**YOUR OBJECTIVE**
Leave out the pictures and transcribe everything else exactly.

►

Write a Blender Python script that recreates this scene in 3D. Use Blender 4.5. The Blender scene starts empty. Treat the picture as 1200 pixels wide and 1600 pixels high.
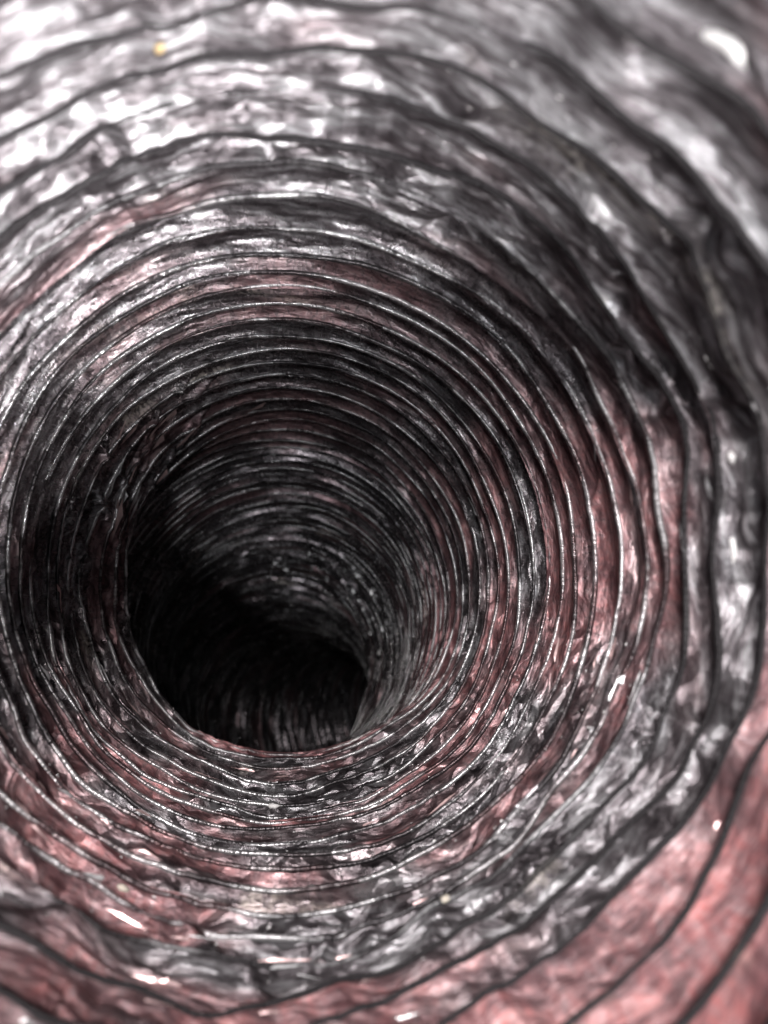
import bpy, math, random
import numpy as np
from mathutils import Vector

R = 0.05                      # duct radius, metres; everything below is in units of R
CAMZ = 0.6                    # camera height above the world origin
rng = np.random.default_rng(11)
random.seed(5)
sc = bpy.context.scene
col = sc.collection

# ------------------------------------------------------------------ camera
cd = bpy.data.cameras.new('camera')
cam = bpy.data.objects.new('camera', cd); col.objects.link(cam)
cam.location = (0, 0, CAMZ); cam.rotation_euler = (math.radians(90), 0, 0)
cd.sensor_fit = 'VERTICAL'; cd.sensor_height = 36.0
cd.lens = 36.0 * 1202.0 / 1600.0
cd.clip_start = 0.002; cd.clip_end = 50
cd.dof.use_dof = True
cd.dof.focus_distance = 3.3 * R
cd.dof.aperture_fstop = cd.lens / 1.5
sc.camera = cam

# ------------------------------------------------------------------ light: even room light and three added lamps, from behind, by the duct mouth
world = bpy.data.worlds.new('World'); sc.world = world; world.use_nodes = True
bg = world.node_tree.nodes['Background']
bg.inputs['Color'].default_value = (0.93, 0.95, 1.0, 1); bg.inputs['Strength'].default_value = 0.21

def area(name, loc, target, size, power, colr, spread=180):
    l = bpy.data.lights.new(name, 'AREA'); l.shape = 'DISK'; l.size = size; l.energy = power; l.color = colr; l.spread = math.radians(spread)
    o = bpy.data.objects.new(name, l); col.objects.link(o)
    o.location = loc
    o.rotation_euler = (Vector(target) - Vector(loc)).to_track_quat('-Z', 'Y').to_euler()
    return o
area('added_lamp', (0.060, -0.055, CAMZ - 0.085), (-0.058, 0.038, CAMZ + 0.066), 0.06, 0.34, (1.0, 0.98, 0.98), 62)  # added unseen lamp, beam narrowed to brighten the upper-left near wall
area('added_lamp', (-0.020, -0.13, CAMZ + 0.10), (0.000, 0.10, CAMZ - 0.03), 0.06, 1.35, (1.0, 0.96, 0.95))  # added unseen lamp to brighten the lower and right walls
area('added_lamp', (0.010, -0.55, CAMZ - 0.035), (-0.024, 0.2, CAMZ - 0.016), 0.05, 1.5, (0.97, 0.98, 1.0))  # added unseen lamp set far back to reach the deep bends

sc.view_settings.view_transform = 'Standard'; sc.view_settings.look = 'None'
sc.view_settings.exposure = 0.0; sc.view_settings.gamma = 1.0
sc.cycles.use_denoising = True
sc.cycles.max_bounces = 4; sc.cycles.glossy_bounces = 4; sc.cycles.diffuse_bounces = 2
sc.cycles.adaptive_threshold = 0.03; sc.cycles.caustics_refractive = False
sc.cycles.sample_clamp_indirect = 6.0

# ------------------------------------------------------------------ numpy noise
PERM = rng.permutation(256).astype(np.int64); PERM = np.concatenate([PERM, PERM, PERM])
VAL = rng.uniform(-1, 1, 256)
def vnoise(x, y, z):
    xi = np.floor(x).astype(np.int64); yi = np.floor(y).astype(np.int64); zi = np.floor(z).astype(np.int64)
    fx = x - xi; fy = y - yi; fz = z - zi
    fx = fx*fx*(3-2*fx); fy = fy*fy*(3-2*fy); fz = fz*fz*(3-2*fz)
    xi &= 255; yi &= 255; zi &= 255
    def h(a, b, c): return VAL[PERM[PERM[PERM[(xi+a) & 255] + ((yi+b) & 255)] + ((zi+c) & 255)]]
    def lx(b, c): return h(0, b, c)*(1-fx) + h(1, b, c)*fx
    return (lx(0, 0)*(1-fy) + lx(1, 0)*fy)*(1-fz) + (lx(0, 1)*(1-fy) + lx(1, 1)*fy)*fz
def fold(x):                       # triangle wave, -1..1: a sheet folded back and forth
    return 4*np.abs(x - np.floor(x + 0.5)) - 1
def sstep(a, b, x):
    t = np.clip((x-a)/(b-a), 0, 1); return t*t*(3-2*t)
def ang(a, b): return (a - b + math.pi) % (2*math.pi) - math.pi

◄

**FINAL ANSWER**
Write a Blender Python script that recreates this scene in 3D. Use Blender 4.5. The Blender scene starts empty. Treat the picture as 1200 pixels wide and 1600 pixels high.
import bpy, math, random
import numpy as np
from mathutils import Vector

R = 0.05                      # duct radius, metres; everything below is in units of R
CAMZ = 0.6                    # camera height above the world origin
rng = np.random.default_rng(11)
random.seed(5)
sc = bpy.context.scene
col = sc.collection

# ------------------------------------------------------------------ camera
cd = bpy.data.cameras.new('camera')
cam = bpy.data.objects.new('camera', cd); col.objects.link(cam)
cam.location = (0, 0, CAMZ); cam.rotation_euler = (math.radians(90), 0, 0)
cd.sensor_fit = 'VERTICAL'; cd.sensor_height = 36.0
cd.lens = 36.0 * 1202.0 / 1600.0
cd.clip_start = 0.002; cd.clip_end = 50
cd.dof.use_dof = True
cd.dof.focus_distance = 3.3 * R
cd.dof.aperture_fstop = cd.lens / 1.5
sc.camera = cam

# ------------------------------------------------------------------ light: even room light and three added lamps, from behind, by the duct mouth
world = bpy.data.worlds.new('World'); sc.world = world; world.use_nodes = True
bg = world.node_tree.nodes['Background']
bg.inputs['Color'].default_value = (0.93, 0.95, 1.0, 1); bg.inputs['Strength'].default_value = 0.21

def area(name, loc, target, size, power, colr, spread=180):
    l = bpy.data.lights.new(name, 'AREA'); l.shape = 'DISK'; l.size = size; l.energy = power; l.color = colr; l.spread = math.radians(spread)
    o = bpy.data.objects.new(name, l); col.objects.link(o)
    o.location = loc
    o.rotation_euler = (Vector(target) - Vector(loc)).to_track_quat('-Z', 'Y').to_euler()
    return o
area('added_lamp', (0.060, -0.055, CAMZ - 0.085), (-0.058, 0.038, CAMZ + 0.066), 0.06, 0.34, (1.0, 0.98, 0.98), 62)  # added unseen lamp, beam narrowed to brighten the upper-left near wall
area('added_lamp', (-0.020, -0.13, CAMZ + 0.10), (0.000, 0.10, CAMZ - 0.03), 0.06, 1.35, (1.0, 0.96, 0.95))  # added unseen lamp to brighten the lower and right walls
area('added_lamp', (0.010, -0.55, CAMZ - 0.035), (-0.024, 0.2, CAMZ - 0.016), 0.05, 1.5, (0.97, 0.98, 1.0))  # added unseen lamp set far back to reach the deep bends

sc.view_settings.view_transform = 'Standard'; sc.view_settings.look = 'None'
sc.view_settings.exposure = 0.0; sc.view_settings.gamma = 1.0
sc.cycles.use_denoising = True
sc.cycles.max_bounces = 4; sc.cycles.glossy_bounces = 4; sc.cycles.diffuse_bounces = 2
sc.cycles.adaptive_threshold = 0.03; sc.cycles.caustics_refractive = False
sc.cycles.sample_clamp_indirect = 6.0

# ------------------------------------------------------------------ numpy noise
PERM = rng.permutation(256).astype(np.int64); PERM = np.concatenate([PERM, PERM, PERM])
VAL = rng.uniform(-1, 1, 256)
def vnoise(x, y, z):
    xi = np.floor(x).astype(np.int64); yi = np.floor(y).astype(np.int64); zi = np.floor(z).astype(np.int64)
    fx = x - xi; fy = y - yi; fz = z - zi
    fx = fx*fx*(3-2*fx); fy = fy*fy*(3-2*fy); fz = fz*fz*(3-2*fz)
    xi &= 255; yi &= 255; zi &= 255
    def h(a, b, c): return VAL[PERM[PERM[PERM[(xi+a) & 255] + ((yi+b) & 255)] + ((zi+c) & 255)]]
    def lx(b, c): return h(0, b, c)*(1-fx) + h(1, b, c)*fx
    return (lx(0, 0)*(1-fy) + lx(1, 0)*fy)*(1-fz) + (lx(0, 1)*(1-fy) + lx(1, 1)*fy)*fz
def fold(x):                       # triangle wave, -1..1: a sheet folded back and forth
    return 4*np.abs(x - np.floor(x + 0.5)) - 1
def sstep(a, b, x):
    t = np.clip((x-a)/(b-a), 0, 1); return t*t*(3-2*t)
def ang(a, b): return (a - b + math.pi) % (2*math.pi) - math.pi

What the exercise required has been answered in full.